Critic’s Pick: Swan by Rose & Sons

Anthony Rose lets the ingredients speak for themselves in his new take on a beloved space


SWAN BY ROSE & SONS 892 Queen West, at Crawford, 647-348-7926, roseandsonsswan.com Rating: NNNN


To the folks who jockeyed regularly for bar and booth space at Swan Restaurant, the West Queen West diner was hardly an ugly duckling. But even the regulars might have to admit that it was worth saying goodbye to those eggs, french toast stacks and lamb burgers so Anthony Rose could install a new team, slap “by Rose & Sons” below that blocked-out logo and work his magic.

A collector of lovingly worn-in restaurant spaces, Rose didn’t force the Swan interior to do the heavy lifting for his California diner concept, though those original salmon-coloured Arborite tables couldn’t have been more perfect.

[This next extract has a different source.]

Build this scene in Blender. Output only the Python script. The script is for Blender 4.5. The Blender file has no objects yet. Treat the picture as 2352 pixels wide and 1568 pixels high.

The menu comes on a tropical-hued plastic clipboard laser-etched with a map of the Golden State, but the Cali influence is mostly in spirit – plenty of fresh produce given a hands-off treatment, instead of in, say, platters of fish tacos.

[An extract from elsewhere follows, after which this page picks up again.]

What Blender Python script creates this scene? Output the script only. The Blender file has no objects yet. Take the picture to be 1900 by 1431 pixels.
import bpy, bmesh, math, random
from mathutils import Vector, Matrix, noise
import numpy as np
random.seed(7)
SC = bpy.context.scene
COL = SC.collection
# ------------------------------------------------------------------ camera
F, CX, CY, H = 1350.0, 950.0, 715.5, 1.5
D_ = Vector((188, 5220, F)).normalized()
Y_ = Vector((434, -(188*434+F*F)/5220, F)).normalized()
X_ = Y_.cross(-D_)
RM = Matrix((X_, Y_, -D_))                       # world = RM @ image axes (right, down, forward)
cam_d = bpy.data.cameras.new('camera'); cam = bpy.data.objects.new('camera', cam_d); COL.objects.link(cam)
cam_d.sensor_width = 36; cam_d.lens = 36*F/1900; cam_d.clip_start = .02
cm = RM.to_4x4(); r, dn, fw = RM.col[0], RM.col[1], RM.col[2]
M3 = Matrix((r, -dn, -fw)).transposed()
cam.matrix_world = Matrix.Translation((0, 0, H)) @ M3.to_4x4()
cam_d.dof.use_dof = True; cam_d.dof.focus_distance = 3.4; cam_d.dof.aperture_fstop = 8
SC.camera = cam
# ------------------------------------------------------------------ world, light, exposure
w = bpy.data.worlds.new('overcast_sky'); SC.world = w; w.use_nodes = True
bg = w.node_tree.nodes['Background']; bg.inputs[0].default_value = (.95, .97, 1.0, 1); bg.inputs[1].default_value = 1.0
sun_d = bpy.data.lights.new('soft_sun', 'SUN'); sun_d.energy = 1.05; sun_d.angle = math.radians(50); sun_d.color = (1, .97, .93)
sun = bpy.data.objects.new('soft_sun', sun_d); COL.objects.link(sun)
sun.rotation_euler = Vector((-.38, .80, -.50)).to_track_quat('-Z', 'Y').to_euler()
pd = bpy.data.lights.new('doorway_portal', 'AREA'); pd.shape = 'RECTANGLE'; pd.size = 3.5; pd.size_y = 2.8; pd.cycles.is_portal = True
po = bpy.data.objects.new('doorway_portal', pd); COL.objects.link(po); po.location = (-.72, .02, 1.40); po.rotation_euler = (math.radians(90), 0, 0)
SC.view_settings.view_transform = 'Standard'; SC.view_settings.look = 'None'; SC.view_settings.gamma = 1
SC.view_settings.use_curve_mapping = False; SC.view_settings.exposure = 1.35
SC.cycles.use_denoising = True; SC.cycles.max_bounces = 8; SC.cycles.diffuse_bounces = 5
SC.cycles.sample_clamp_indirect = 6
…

The watermelon and bacon starter serves as an edible mission statement. Each ingredient (full-bodied salty bacon, juicy melon that will make you rethink tomato as your go-to bacon sandwich dressing, a huge slab of stupendously pillowy fresh mozzarella) speaks clearly for itself, with gentle lashings of olive oil, citrus, hot sauce and mint there to amp things up. Same goes for the less spectacular but thoroughly satisfying wild salmon tartare: watermelon-pink salmon (mild), avocado (creamy), pine nuts (earthy), cucumbers (cool as a you-know-what).

Mains lean heavily on fish, good news for those not in the mood for the rib-sticking eats at Rose’s flagship or the butcher case of meat on the menu at Big Crow. Griddled albacore tuna arrives a smidgen too done for my liking (with a uniformly beige centre instead of the cool pink you might expect), but the deep-flavoured multicoloured beets are way beyond criticism. So is a pork tenderloin the size of a chunky soup can, gorgeously buttery throughout, swathed in corn kernels and a crème fraîche that’s all mushroom and tarragon and salt. 

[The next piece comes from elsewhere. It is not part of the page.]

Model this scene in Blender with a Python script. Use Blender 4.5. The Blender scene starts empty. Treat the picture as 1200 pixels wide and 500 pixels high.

That’s a nice reference to Sunday dinners past, and along with the “Swan fries” and daytime brunch scrambles, it proves that Rose is still serious about keeping the Swan’s diner vibe alive. 

A few weeks after opening, he says he’s still hoping to refine the menu further. I appreciate his high standards, but frankly, it’s great just the way it is.